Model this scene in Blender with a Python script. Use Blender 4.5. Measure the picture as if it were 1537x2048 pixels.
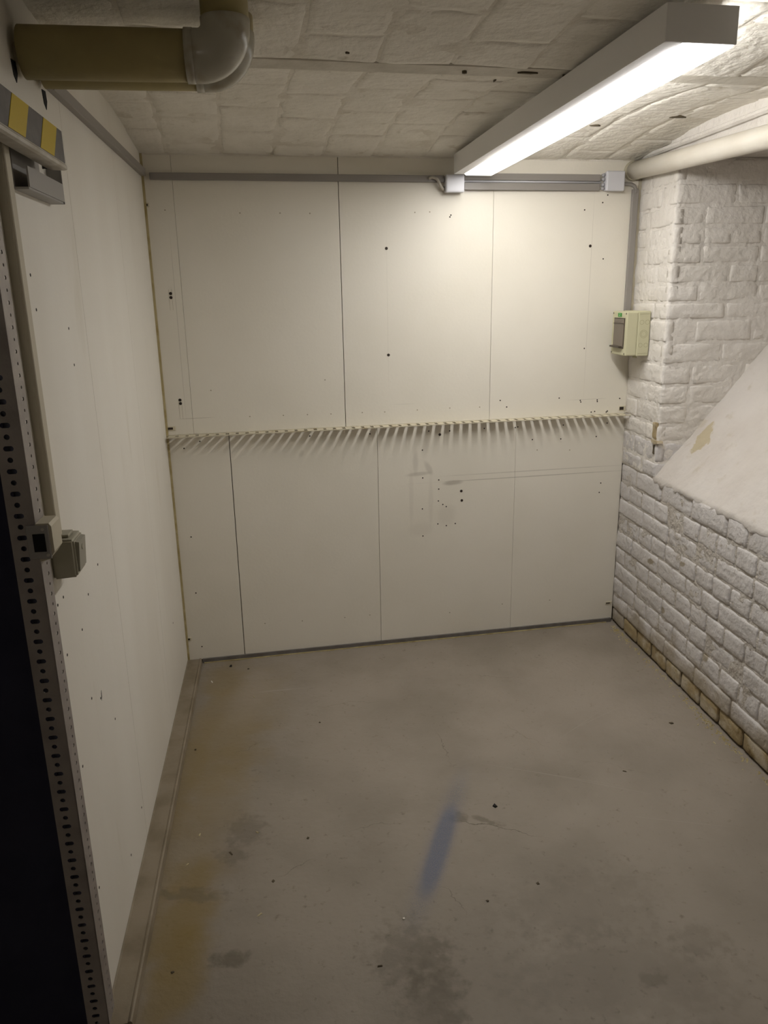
import bpy, bmesh, math, random
from mathutils import Vector, Matrix, noise

# ------------------------------------------------------------------ camera, world, exposure
scene = bpy.context.scene
for o in list(bpy.data.objects):
    bpy.data.objects.remove(o, do_unlink=True)
COL = scene.collection

cam_data = bpy.data.cameras.new('camera')
cam = bpy.data.objects.new('camera', cam_data)
COL.objects.link(cam)
_d = Vector((95.5, 5356.0, 1530.0)).normalized()          # direction of gravity as the camera sees it
_up = -_d
_f = Vector((0, 0, 1)); _Y = (_f - _f.dot(_up) * _up).normalized(); _X = _Y.cross(_up)
_R = Matrix((_X, _Y, _up))
cam.matrix_world = (Matrix.Translation((0, 0, 1.58)) @
                    Matrix((_R.col[0], -_R.col[1], -_R.col[2])).transposed().to_4x4())
cam_data.sensor_fit = 'VERTICAL'
cam_data.sensor_height = 36.0
cam_data.lens = 36.0 * 1530.0 / 2048.0
cam_data.clip_start = 0.02
scene.camera = cam

world = bpy.data.worlds.new('world'); scene.world = world
world.use_nodes = True
world.node_tree.nodes['Background'].inputs[0].default_value = (0.9, 0.95, 1.0, 1)
world.node_tree.nodes['Background'].inputs[1].default_value = 0.01

scene.view_settings.view_transform = 'Standard'
scene.view_settings.look = 'None'
scene.view_settings.gamma = 1.0
scene.view_settings.use_curve_mapping = False
scene.view_settings.exposure = 0.88

LAMP_STRENGTH = 16.5
PASSAGE_STRENGTH = 9.0
SIDE = 0.62                    # the narrow right side of the diffuser is dimmer than its underside
LAMP_COLOR = (1.0, 0.985, 0.96)

# ------------------------------------------------------------------ frames of the room (metres)
BL = Vector((-0.889, 3.112, 0)); BR = Vector((1.114, 3.492, 0))
TB = (BR - BL).normalized(); NB = Vector((TB.y, -TB.x, 0))
TL = Vector((0.1357, -0.9907, 0)).normalized(); NL = Vector((-TL.y, TL.x, 0))
TR = Vector((0.1172, -0.9931, 0)).normalized(); NR = Vector((TR.y, -TR.x, 0))
W = (BR - BL).length
Z = Vector((0, 0, 1))

def frame(o, u, n):
    """columns u, -n, z (right handed) -> local y points INTO the wall"""
    m = Matrix((u, -n, Z)).transposed().to_4x4()
    return Matrix.Translation(o) @ m

FB = frame(BL, TB, NB)                                # back wall: local x right, -y to the room
FR = frame(BR, TR, NR)                                # right wall: local x to the viewer, -y to the room
_ml = Matrix((-TL, -NL, Z)).transposed().to_4x4()
FL = Matrix.Translation(BL) @ _ml                     # left wall: local -x to the viewer, -y to the room
PIER = 0.33
FV = frame(BR + TR * PIER, -NR, TR)                   # niche reveal: local x into the wall, -y to the viewer
SILL = 0.805
SLOPE = 1.215
SOFFIT = 2.06

def vault(v):
    """height of the ceiling at distance v from the back wall"""
    if v < 1.09:
        t = max(0.0, v) / 1.09
        return 2.097 + 0.042 * math.sin(math.pi * min(1, t * 0.93)) + 0.022 * t
    t = ((v - 1.09) % 1.25) / 1.25
    return 2.119 + 0.045 * math.sin(math.pi * t) ** 0.8

def nz(x, y, z=0.0, s=1.0):
    return noise.noise(Vector((x * s, y * s, z * s)))

# ------------------------------------------------------------------ materials
def mat(name, col, col2=None, rough=0.6, nscale=6.0, lo=0.35, hi=0.7, bump=0.0, bscale=60.0,
        metallic=0.0, spec=0.3, col3=None, nscale3=25.0, lo3=0.55, hi3=0.7, bdist=0.01, bdetail=6.0, hook=None, streak=None):
    m = bpy.data.materials.new(name); m.use_nodes = True
    nt = m.node_tree; N = nt.nodes; L = nt.links
    b = N['Principled BSDF']
    b.inputs['Roughness'].default_value = rough
    b.inputs['Metallic'].default_value = metallic
    b.inputs['Specular IOR Level'].default_value = spec
    geo = N.new('ShaderNodeNewGeometry'); pos = geo.outputs['Position']
    vec = pos
    if streak:
        mp = N.new('ShaderNodeMapping'); mp.inputs['Scale'].default_value = streak
        L.new(pos, mp.inputs['Vector']); vec = mp.outputs[0]
    def ramped(scale, lo_, hi_, off=0.0, v=None, detail=5.0):
        n = N.new('ShaderNodeTexNoise'); n.inputs['Scale'].default_value = scale
        n.inputs['Detail'].default_value = detail
        n.noise_dimensions = '4D'; n.inputs['W'].default_value = off
        L.new(v or vec, n.inputs['Vector'])
        r = N.new('ShaderNodeMapRange'); r.interpolation_type = 'SMOOTHSTEP'
        r.inputs['From Min'].default_value = lo_; r.inputs['From Max'].default_value = hi_
        L.new(n.outputs['Fac'], r.inputs['Value'])
        return r.outputs['Result']
    def mix(fac, a, c):
        x = N.new('ShaderNodeMix'); x.data_type = 'RGBA'
        L.new(fac, x.inputs[0])
        if isinstance(a, tuple): x.inputs[6].default_value = (*a, 1)
        else: L.new(a, x.inputs[6])
        if isinstance(c, tuple): x.inputs[7].default_value = (*c, 1)
        else: L.new(c, x.inputs[7])
        return x.outputs[2]
    out = None
    if col2:
        out = mix(ramped(nscale, lo, hi), col, col2)
    if col3:
        out = mix(ramped(nscale3, lo3, hi3, 3.7), out or col, col3)
    if hook:
        out = hook(nt, pos, out or col, ramped, mix)
    if out: L.new(out, b.inputs['Base Color'])
    else: b.inputs['Base Color'].default_value = (*col, 1)
    if bump:
        n = N.new('ShaderNodeTexNoise'); n.inputs['Scale'].default_value = bscale; n.inputs['Detail'].default_value = bdetail
        L.new(pos, n.inputs['Vector'])
        bp = N.new('ShaderNodeBump'); bp.inputs['Strength'].default_value = bump; bp.inputs['Distance'].default_value = bdist
        L.new(n.outputs['Fac'], bp.inputs['Height']); L.new(bp.outputs[0], b.inputs['Normal'])
    return m

def M_(nt, op, a, b=None, c=None, clamp=False):
    n = nt.nodes.new('ShaderNodeMath'); n.operation = op; n.use_clamp = clamp
    for i, v in enumerate((a, b, c)):
        if v is None: continue
        if isinstance(v, (int, float)): n.inputs[i].default_value = v
        else: nt.links.new(v, n.inputs[i])
    return n.outputs[0]

def local_xyz(nt, pos, F):
    """coordinates of a surface point in the metre grid of one wall"""
    inv = F.inverted()
    loc, rot, sc = inv.decompose()
    mp = nt.nodes.new('ShaderNodeMapping')
    mp.inputs['Location'].default_value = loc; mp.inputs['Rotation'].default_value = rot.to_euler('XYZ')
    nt.links.new(pos, mp.inputs['Vector'])
    s = nt.nodes.new('ShaderNodeSeparateXYZ'); nt.links.new(mp.outputs[0], s.inputs[0])
    return s.outputs

def blob(nt, x, y, cx, cy, rx, ry, ang=0.0, soft=0.5, wob=None, wobamt=0.0, sq=False):
    """0..1 mask of an ellipse with a soft rim"""
    ca, sa = math.cos(ang), math.sin(ang)
    dx = M_(nt, 'SUBTRACT', x, cx); dy = M_(nt, 'SUBTRACT', y, cy)
    a = M_(nt, 'ADD', M_(nt, 'MULTIPLY', dx, ca / rx), M_(nt, 'MULTIPLY', dy, sa / rx))
    b = M_(nt, 'ADD', M_(nt, 'MULTIPLY', dx, -sa / ry), M_(nt, 'MULTIPLY', dy, ca / ry))
    a2 = M_(nt, 'MULTIPLY', a, a); b2 = M_(nt, 'MULTIPLY', b, b)
    if sq: a2 = M_(nt, 'MULTIPLY', a2, a2)
    r = M_(nt, 'SQRT', M_(nt, 'ADD', a2, b2))
    if wob is not None: r = M_(nt, 'ADD', r, M_(nt, 'MULTIPLY', M_(nt, 'SUBTRACT', wob, 0.5), wobamt))
    mr = nt.nodes.new('ShaderNodeMapRange'); mr.interpolation_type = 'SMOOTHSTEP'
    mr.inputs['From Min'].default_value = 1.0 + soft; mr.inputs['From Max'].default_value = 1.0 - soft
    nt.links.new(r, mr.inputs['Value'])
    return mr.outputs[0]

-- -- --

● **AIM**
Please take the lines from the beginning of the data above through the line holding "return Matrix.Translation(o) @ m" and transcribe them exactly, without any pictures.

● **TASK RESULT**
Model this scene in Blender with a Python script. Use Blender 4.5. Measure the picture as if it were 1537x2048 pixels.
import bpy, bmesh, math, random
from mathutils import Vector, Matrix, noise

# ------------------------------------------------------------------ camera, world, exposure
scene = bpy.context.scene
for o in list(bpy.data.objects):
    bpy.data.objects.remove(o, do_unlink=True)
COL = scene.collection

cam_data = bpy.data.cameras.new('camera')
cam = bpy.data.objects.new('camera', cam_data)
COL.objects.link(cam)
_d = Vector((95.5, 5356.0, 1530.0)).normalized()          # direction of gravity as the camera sees it
_up = -_d
_f = Vector((0, 0, 1)); _Y = (_f - _f.dot(_up) * _up).normalized(); _X = _Y.cross(_up)
_R = Matrix((_X, _Y, _up))
cam.matrix_world = (Matrix.Translation((0, 0, 1.58)) @
                    Matrix((_R.col[0], -_R.col[1], -_R.col[2])).transposed().to_4x4())
cam_data.sensor_fit = 'VERTICAL'
cam_data.sensor_height = 36.0
cam_data.lens = 36.0 * 1530.0 / 2048.0
cam_data.clip_start = 0.02
scene.camera = cam

world = bpy.data.worlds.new('world'); scene.world = world
world.use_nodes = True
world.node_tree.nodes['Background'].inputs[0].default_value = (0.9, 0.95, 1.0, 1)
world.node_tree.nodes['Background'].inputs[1].default_value = 0.01

scene.view_settings.view_transform = 'Standard'
scene.view_settings.look = 'None'
scene.view_settings.gamma = 1.0
scene.view_settings.use_curve_mapping = False
scene.view_settings.exposure = 0.88

LAMP_STRENGTH = 16.5
PASSAGE_STRENGTH = 9.0
SIDE = 0.62                    # the narrow right side of the diffuser is dimmer than its underside
LAMP_COLOR = (1.0, 0.985, 0.96)

# ------------------------------------------------------------------ frames of the room (metres)
BL = Vector((-0.889, 3.112, 0)); BR = Vector((1.114, 3.492, 0))
TB = (BR - BL).normalized(); NB = Vector((TB.y, -TB.x, 0))
TL = Vector((0.1357, -0.9907, 0)).normalized(); NL = Vector((-TL.y, TL.x, 0))
TR = Vector((0.1172, -0.9931, 0)).normalized(); NR = Vector((TR.y, -TR.x, 0))
W = (BR - BL).length
Z = Vector((0, 0, 1))

def frame(o, u, n):
    """columns u, -n, z (right handed) -> local y points INTO the wall"""
    m = Matrix((u, -n, Z)).transposed().to_4x4()
    return Matrix.Translation(o) @ m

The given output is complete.